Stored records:
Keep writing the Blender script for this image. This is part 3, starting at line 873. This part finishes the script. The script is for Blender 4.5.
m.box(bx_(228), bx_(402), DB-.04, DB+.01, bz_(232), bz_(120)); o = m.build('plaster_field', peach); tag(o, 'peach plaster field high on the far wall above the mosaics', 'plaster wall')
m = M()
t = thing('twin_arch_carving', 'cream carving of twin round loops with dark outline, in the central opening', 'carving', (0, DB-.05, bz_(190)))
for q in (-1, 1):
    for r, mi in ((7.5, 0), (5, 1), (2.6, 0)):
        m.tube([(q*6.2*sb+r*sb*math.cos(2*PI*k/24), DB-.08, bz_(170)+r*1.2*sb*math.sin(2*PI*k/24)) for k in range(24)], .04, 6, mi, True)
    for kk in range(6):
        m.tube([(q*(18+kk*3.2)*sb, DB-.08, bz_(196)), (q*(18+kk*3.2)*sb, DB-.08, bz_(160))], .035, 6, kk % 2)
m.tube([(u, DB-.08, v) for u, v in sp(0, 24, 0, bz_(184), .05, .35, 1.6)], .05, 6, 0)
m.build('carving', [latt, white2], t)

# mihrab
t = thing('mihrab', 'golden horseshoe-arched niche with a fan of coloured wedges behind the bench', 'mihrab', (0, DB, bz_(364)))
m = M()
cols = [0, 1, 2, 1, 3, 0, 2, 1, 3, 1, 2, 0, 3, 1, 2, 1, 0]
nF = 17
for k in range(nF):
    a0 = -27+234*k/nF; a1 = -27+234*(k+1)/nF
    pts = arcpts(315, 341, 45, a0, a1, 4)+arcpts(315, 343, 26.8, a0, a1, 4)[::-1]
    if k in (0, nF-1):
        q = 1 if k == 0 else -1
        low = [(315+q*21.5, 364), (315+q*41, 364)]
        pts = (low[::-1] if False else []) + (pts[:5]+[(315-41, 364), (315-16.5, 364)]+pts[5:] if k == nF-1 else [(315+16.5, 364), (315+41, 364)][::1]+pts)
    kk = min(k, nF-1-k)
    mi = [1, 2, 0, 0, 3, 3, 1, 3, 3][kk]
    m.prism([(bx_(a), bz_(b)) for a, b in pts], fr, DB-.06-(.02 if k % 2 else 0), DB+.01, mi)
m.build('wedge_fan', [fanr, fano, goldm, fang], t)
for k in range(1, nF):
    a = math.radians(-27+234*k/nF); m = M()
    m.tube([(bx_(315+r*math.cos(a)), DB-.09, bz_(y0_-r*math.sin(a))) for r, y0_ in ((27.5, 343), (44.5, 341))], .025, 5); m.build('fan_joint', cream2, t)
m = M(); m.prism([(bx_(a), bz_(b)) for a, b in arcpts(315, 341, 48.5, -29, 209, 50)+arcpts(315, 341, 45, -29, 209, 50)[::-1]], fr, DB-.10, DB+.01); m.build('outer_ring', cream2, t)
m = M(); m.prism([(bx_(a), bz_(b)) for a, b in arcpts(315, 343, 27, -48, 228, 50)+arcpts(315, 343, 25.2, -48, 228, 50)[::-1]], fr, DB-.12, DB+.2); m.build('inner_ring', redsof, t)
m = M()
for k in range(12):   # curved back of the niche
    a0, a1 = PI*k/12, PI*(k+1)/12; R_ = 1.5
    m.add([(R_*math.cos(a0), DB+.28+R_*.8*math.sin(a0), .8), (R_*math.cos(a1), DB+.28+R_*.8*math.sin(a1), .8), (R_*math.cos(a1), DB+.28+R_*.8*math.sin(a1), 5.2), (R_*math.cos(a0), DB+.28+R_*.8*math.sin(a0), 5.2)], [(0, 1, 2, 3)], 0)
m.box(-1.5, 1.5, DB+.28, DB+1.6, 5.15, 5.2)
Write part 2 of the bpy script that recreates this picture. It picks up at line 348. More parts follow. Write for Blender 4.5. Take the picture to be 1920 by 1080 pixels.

● EXERCISE OBJECTIVE
Write out the listing once more, matching it exactly.

● PROBLEM SOLUTION
Keep writing the Blender script for this image. This is part 3, starting at line 873. This part finishes the script. The script is for Blender 4.5.
m.box(bx_(228), bx_(402), DB-.04, DB+.01, bz_(232), bz_(120)); o = m.build('plaster_field', peach); tag(o, 'peach plaster field high on the far wall above the mosaics', 'plaster wall')
m = M()
t = thing('twin_arch_carving', 'cream carving of twin round loops with dark outline, in the central opening', 'carving', (0, DB-.05, bz_(190)))
for q in (-1, 1):
    for r, mi in ((7.5, 0), (5, 1), (2.6, 0)):
        m.tube([(q*6.2*sb+r*sb*math.cos(2*PI*k/24), DB-.08, bz_(170)+r*1.2*sb*math.sin(2*PI*k/24)) for k in range(24)], .04, 6, mi, True)
    for kk in range(6):
        m.tube([(q*(18+kk*3.2)*sb, DB-.08, bz_(196)), (q*(18+kk*3.2)*sb, DB-.08, bz_(160))], .035, 6, kk % 2)
m.tube([(u, DB-.08, v) for u, v in sp(0, 24, 0, bz_(184), .05, .35, 1.6)], .05, 6, 0)
m.build('carving', [latt, white2], t)

# mihrab
t = thing('mihrab', 'golden horseshoe-arched niche with a fan of coloured wedges behind the bench', 'mihrab', (0, DB, bz_(364)))
m = M()
cols = [0, 1, 2, 1, 3, 0, 2, 1, 3, 1, 2, 0, 3, 1, 2, 1, 0]
nF = 17
for k in range(nF):
    a0 = -27+234*k/nF; a1 = -27+234*(k+1)/nF
    pts = arcpts(315, 341, 45, a0, a1, 4)+arcpts(315, 343, 26.8, a0, a1, 4)[::-1]
    if k in (0, nF-1):
        q = 1 if k == 0 else -1
        low = [(315+q*21.5, 364), (315+q*41, 364)]
        pts = (low[::-1] if False else []) + (pts[:5]+[(315-41, 364), (315-16.5, 364)]+pts[5:] if k == nF-1 else [(315+16.5, 364), (315+41, 364)][::1]+pts)
    kk = min(k, nF-1-k)
    mi = [1, 2, 0, 0, 3, 3, 1, 3, 3][kk]
    m.prism([(bx_(a), bz_(b)) for a, b in pts], fr, DB-.06-(.02 if k % 2 else 0), DB+.01, mi)
m.build('wedge_fan', [fanr, fano, goldm, fang], t)
for k in range(1, nF):
    a = math.radians(-27+234*k/nF); m = M()
    m.tube([(bx_(315+r*math.cos(a)), DB-.09, bz_(y0_-r*math.sin(a))) for r, y0_ in ((27.5, 343), (44.5, 341))], .025, 5); m.build('fan_joint', cream2, t)
m = M(); m.prism([(bx_(a), bz_(b)) for a, b in arcpts(315, 341, 48.5, -29, 209, 50)+arcpts(315, 341, 45, -29, 209, 50)[::-1]], fr, DB-.10, DB+.01); m.build('outer_ring', cream2, t)
m = M(); m.prism([(bx_(a), bz_(b)) for a, b in arcpts(315, 343, 27, -48, 228, 50)+arcpts(315, 343, 25.2, -48, 228, 50)[::-1]], fr, DB-.12, DB+.2); m.build('inner_ring', redsof, t)
m = M()
for k in range(12):   # curved back of the niche
    a0, a1 = PI*k/12, PI*(k+1)/12; R_ = 1.5
    m.add([(R_*math.cos(a0), DB+.28+R_*.8*math.sin(a0), .8), (R_*math.cos(a1), DB+.28+R_*.8*math.sin(a1), .8), (R_*math.cos(a1), DB+.28+R_*.8*math.sin(a1), 5.2), (R_*math.cos(a0), DB+.28+R_*.8*math.sin(a0), 5.2)], [(0, 1, 2, 3)], 0)
m.box(-1.5, 1.5, DB+.28, DB+1.6, 5.15, 5.2)
Write part 2 of the bpy script that recreates this picture. It picks up at line 348. More parts follow. Write for Blender 4.5. Take the picture to be 1920 by 1080 pixels.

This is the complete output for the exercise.